Great old adage: “Research is to teaching as sin is to confession. If you aren’t actively engaged in the former, you eventually run out of things to say in the latter.”
“Beware the man of only one book.” Latin proverb
There’s a good discussion on the market for organs (and cloning), and economists do need to consider why so many other smart people feel so strongly to the contrary. I don’t have the answer to this—I tend to support a market for organs—but I understand the arguments on both sides. It’s very similar to the abortion debate, and I know there’s no solution, only tradeoffs. Whatever the answer, it takes more than economics to arrive at it, the authors conclude. Agree.
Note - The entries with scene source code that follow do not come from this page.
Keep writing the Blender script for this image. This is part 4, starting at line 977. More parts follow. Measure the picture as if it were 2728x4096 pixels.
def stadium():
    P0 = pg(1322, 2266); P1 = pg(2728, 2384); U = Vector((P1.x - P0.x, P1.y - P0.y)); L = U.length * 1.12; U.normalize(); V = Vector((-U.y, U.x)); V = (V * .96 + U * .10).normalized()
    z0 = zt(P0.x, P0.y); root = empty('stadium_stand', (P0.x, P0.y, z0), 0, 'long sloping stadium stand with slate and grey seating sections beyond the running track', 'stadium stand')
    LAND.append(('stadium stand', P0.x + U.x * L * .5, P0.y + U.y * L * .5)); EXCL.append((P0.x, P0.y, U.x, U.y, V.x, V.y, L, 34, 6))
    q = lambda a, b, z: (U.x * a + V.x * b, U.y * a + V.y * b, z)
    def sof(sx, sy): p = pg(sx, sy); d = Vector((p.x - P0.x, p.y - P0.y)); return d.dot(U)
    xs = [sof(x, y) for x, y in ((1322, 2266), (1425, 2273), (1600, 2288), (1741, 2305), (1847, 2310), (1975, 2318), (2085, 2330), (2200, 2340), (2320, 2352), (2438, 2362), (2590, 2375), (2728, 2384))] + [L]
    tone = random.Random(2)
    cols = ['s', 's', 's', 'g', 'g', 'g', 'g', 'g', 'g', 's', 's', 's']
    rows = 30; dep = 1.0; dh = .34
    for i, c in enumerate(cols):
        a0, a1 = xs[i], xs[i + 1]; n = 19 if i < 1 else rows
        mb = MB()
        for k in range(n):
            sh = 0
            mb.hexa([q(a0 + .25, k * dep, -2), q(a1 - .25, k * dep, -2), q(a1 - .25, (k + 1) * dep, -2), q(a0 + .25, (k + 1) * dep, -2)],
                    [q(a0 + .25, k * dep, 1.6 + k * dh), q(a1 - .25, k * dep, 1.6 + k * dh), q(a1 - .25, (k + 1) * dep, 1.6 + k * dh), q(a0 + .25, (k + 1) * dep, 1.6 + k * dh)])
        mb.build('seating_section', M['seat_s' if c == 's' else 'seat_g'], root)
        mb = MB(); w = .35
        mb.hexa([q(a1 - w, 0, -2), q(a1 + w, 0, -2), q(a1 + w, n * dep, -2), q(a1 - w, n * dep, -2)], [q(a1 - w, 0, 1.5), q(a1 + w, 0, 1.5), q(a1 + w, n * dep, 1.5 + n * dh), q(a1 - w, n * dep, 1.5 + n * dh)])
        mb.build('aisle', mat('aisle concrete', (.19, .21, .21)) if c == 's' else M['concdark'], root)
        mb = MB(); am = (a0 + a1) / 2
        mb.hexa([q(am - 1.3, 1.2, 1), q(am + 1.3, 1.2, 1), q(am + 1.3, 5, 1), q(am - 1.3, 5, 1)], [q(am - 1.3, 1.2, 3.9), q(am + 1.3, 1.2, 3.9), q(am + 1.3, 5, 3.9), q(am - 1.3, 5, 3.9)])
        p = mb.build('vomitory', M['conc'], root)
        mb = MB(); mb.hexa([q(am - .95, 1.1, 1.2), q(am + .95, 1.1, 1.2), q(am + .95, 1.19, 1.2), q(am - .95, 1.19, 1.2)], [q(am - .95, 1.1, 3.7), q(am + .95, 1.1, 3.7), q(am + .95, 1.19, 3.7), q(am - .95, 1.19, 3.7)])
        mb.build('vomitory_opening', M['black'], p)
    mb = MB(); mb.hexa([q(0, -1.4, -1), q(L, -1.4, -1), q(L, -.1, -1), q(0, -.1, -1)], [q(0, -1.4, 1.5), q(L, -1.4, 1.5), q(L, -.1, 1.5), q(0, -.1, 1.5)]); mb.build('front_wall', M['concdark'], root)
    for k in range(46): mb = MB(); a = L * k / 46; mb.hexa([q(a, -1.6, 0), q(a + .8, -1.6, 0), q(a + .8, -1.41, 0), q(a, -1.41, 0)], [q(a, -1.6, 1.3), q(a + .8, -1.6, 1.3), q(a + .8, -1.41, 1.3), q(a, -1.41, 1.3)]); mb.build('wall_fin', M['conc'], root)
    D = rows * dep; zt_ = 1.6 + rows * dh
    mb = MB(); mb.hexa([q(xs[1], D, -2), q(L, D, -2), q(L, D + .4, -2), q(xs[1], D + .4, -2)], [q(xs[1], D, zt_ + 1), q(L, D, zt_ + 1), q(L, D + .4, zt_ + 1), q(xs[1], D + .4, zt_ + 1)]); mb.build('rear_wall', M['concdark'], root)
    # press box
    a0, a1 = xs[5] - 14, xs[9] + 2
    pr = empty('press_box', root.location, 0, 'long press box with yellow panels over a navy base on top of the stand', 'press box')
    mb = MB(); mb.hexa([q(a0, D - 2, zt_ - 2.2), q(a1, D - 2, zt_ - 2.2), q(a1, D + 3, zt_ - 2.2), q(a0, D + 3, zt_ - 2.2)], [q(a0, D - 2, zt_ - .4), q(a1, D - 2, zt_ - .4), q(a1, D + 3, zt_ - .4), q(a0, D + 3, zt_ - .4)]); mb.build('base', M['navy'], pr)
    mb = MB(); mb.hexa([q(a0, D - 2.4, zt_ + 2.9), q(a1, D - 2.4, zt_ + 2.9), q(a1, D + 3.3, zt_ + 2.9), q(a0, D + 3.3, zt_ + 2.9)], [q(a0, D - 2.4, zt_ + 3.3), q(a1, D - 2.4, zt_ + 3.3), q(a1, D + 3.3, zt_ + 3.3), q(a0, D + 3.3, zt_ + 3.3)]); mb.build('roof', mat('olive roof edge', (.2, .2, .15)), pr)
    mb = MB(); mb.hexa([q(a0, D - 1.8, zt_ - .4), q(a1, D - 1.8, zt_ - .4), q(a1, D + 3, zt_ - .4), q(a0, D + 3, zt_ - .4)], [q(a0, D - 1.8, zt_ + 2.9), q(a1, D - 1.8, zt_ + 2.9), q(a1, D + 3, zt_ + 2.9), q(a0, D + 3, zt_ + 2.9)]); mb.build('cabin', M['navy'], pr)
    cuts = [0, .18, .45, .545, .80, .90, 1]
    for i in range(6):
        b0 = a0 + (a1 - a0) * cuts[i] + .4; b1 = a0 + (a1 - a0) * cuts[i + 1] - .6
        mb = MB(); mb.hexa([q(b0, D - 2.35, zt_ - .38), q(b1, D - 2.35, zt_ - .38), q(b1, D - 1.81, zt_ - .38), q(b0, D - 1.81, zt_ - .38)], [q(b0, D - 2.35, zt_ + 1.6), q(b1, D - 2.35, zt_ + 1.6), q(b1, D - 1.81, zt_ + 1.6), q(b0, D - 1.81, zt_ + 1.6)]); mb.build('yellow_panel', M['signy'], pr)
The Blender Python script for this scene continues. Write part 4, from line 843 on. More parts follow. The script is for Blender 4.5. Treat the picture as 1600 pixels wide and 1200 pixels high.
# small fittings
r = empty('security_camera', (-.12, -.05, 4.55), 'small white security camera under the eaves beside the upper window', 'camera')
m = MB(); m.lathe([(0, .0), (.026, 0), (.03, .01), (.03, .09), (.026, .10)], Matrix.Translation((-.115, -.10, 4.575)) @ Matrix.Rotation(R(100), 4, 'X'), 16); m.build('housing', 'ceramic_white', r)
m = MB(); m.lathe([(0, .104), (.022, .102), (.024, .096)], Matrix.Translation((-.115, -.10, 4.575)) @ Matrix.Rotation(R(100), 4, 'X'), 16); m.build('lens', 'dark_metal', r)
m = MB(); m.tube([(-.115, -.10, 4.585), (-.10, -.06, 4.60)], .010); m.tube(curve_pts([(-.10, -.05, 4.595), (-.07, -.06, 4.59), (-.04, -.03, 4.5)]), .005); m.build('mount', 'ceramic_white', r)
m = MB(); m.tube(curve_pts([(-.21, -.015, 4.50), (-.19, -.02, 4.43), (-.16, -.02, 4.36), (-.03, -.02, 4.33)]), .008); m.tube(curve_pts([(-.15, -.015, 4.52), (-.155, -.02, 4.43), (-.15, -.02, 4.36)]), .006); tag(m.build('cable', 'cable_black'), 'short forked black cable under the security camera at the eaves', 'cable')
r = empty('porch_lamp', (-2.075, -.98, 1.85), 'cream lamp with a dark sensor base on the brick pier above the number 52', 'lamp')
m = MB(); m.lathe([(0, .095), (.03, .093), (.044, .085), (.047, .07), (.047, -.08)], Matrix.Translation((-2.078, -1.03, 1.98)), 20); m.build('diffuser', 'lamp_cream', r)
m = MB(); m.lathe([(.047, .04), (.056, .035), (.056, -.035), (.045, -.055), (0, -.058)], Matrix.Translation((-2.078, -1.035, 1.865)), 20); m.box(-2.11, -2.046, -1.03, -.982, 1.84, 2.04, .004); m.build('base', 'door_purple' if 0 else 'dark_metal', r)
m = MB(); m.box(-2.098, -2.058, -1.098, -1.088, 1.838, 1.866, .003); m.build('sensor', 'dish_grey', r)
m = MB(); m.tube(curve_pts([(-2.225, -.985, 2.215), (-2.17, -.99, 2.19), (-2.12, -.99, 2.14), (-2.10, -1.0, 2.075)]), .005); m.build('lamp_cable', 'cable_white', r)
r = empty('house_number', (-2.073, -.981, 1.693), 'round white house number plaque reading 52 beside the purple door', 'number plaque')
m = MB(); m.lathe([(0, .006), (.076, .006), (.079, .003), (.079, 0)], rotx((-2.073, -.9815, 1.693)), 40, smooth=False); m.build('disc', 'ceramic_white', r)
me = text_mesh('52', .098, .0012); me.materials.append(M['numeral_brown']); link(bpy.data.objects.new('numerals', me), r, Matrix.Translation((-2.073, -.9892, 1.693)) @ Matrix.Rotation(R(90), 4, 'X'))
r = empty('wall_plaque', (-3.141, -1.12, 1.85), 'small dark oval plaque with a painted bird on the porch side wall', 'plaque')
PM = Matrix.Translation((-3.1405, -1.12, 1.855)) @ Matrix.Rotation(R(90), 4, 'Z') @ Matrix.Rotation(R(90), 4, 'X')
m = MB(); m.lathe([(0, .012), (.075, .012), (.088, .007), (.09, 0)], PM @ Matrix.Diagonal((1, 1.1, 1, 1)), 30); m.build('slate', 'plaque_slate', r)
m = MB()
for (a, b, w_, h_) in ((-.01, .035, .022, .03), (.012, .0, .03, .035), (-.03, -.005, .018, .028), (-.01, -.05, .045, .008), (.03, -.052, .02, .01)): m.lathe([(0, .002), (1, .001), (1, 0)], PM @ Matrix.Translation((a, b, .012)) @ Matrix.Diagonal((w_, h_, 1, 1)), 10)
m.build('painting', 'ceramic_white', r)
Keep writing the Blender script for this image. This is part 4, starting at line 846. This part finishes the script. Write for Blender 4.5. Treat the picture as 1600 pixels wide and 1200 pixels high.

The realist novelists understood ethics as well, deploying “casuistry,” reasoning by specific cases. The word is now a pejorative, but instead of reasoning down from theories, casuistry reasons up from particulars, and novels are an effective way to do this, with a specific character. If ethics was mere deductive reasoning we could program robots with the principles and rules. But an ethical decision left to a machine is not an ethical decision at all—humans must take responsibility for their decisions—we must “sign it.”
It’s also easier to empathize reading novels, since you can put yourself into the characters, identify with them, their inner thoughts, actions, etc. We don’t just see their external selves, but their inner selves, we are on intimate terms with them. Empathy can be abused as well, it’s why con men are effective. The humanities teach us there’s more to the world than ourselves. Literature liberates us from the prison of self, of our culture, and of our historical period—teaches us to be humble about our own knowledge.
At the end of the day, as Aristotle believed, we need judgment, wisdom, and experience to understand our fellow humans. The humanities are about humans, and that’s why there’s so much to learn from them. If you want knowledge, read nonfiction. If you want wisdom, read great literature.
This is a wonderful book, and you will think your way all the way through it, and possibly even alter some of your views on just how complex—and delightful—humans truly are, beyond the understanding of economic models.